L’interrelation est totale : la formation de soi se nourrit du réel vécu par la famille et des films vus. La mémoire ne fait pas de distinction entre ce que l’on a soi-même vécu et ce que l’on a vécu par films interposés dans le silence du désir caché et alors tabou.
La Mesa dénomme ainsi un plateau cinématographique où l’orage tonne suivi sans mal par le soleil ; au-delà de l’approche picturale du matériau qui, par superposition réunit les temps passés du réel et du film, qui par solarisation, inversion rappelle la nature image du filmique, qui par flicker, en inscrit la donnée temporelle au-delà du temps social, La Mesa compose une splendide leçon de cinéma loin de tout didactisme puisque c’est le film qui induit cette réflexion sans avoir à l’expliciter. Leçon qui balaie les notions d’afilmique et de profilmique, dans cette approche particulière du footage.

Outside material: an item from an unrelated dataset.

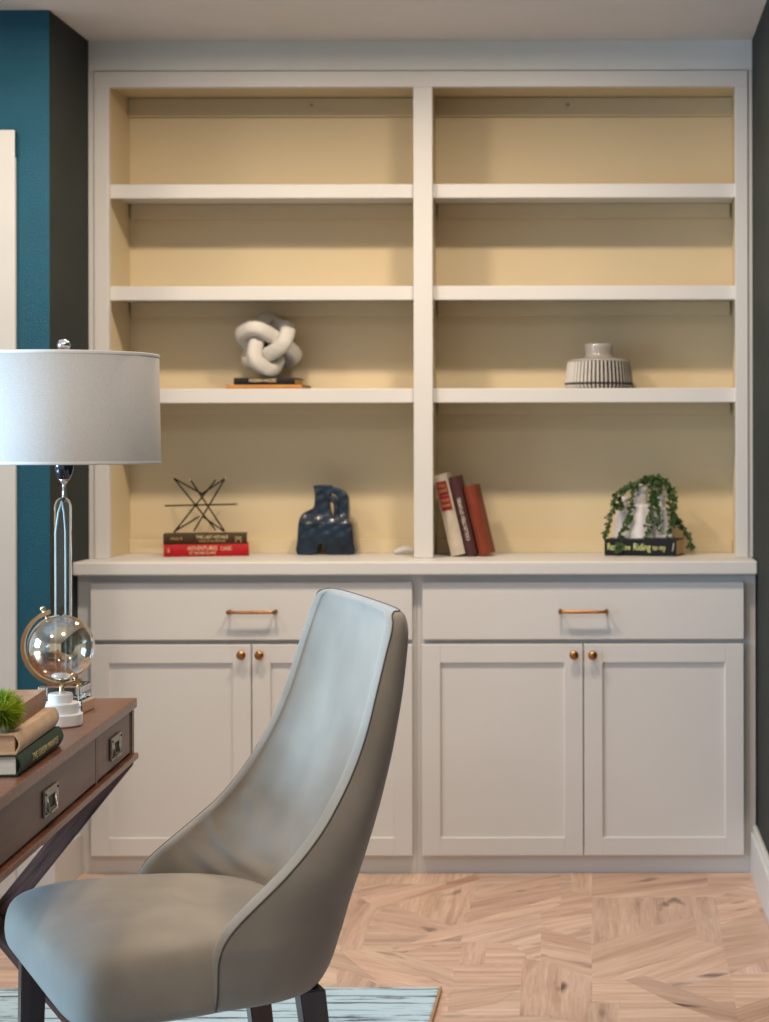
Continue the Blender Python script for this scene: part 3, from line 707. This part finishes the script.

En effet, si l’on se souvient que l’afilmique concerne la réel tel qu’il existe indépendamment du cinéma et que le profilmique renvoie, lui, à tout ce qui a été placé devant la caméra ou tout ce devant quoi on l‘a placée à des fins d’enregistrement, l’appropriation les emmêle indissociablement dans les espaces récrits de cette histoire personnelle en film. Rohmer dans L’Organisation de l’Espace dans le Faust de Murnau, distingue, en 1977, l’espace filmique des espaces pictural et architectural en ce sens qu’il ne se cantonne pas à l’espace filmé mais s’ouvre à « un espace virtuel reconstitué dans son (du spectateur) esprit, à l’aide des éléments fragmentaires que le film lui fournit. »
La Mesa suit ce travail d’interrelation amoureux.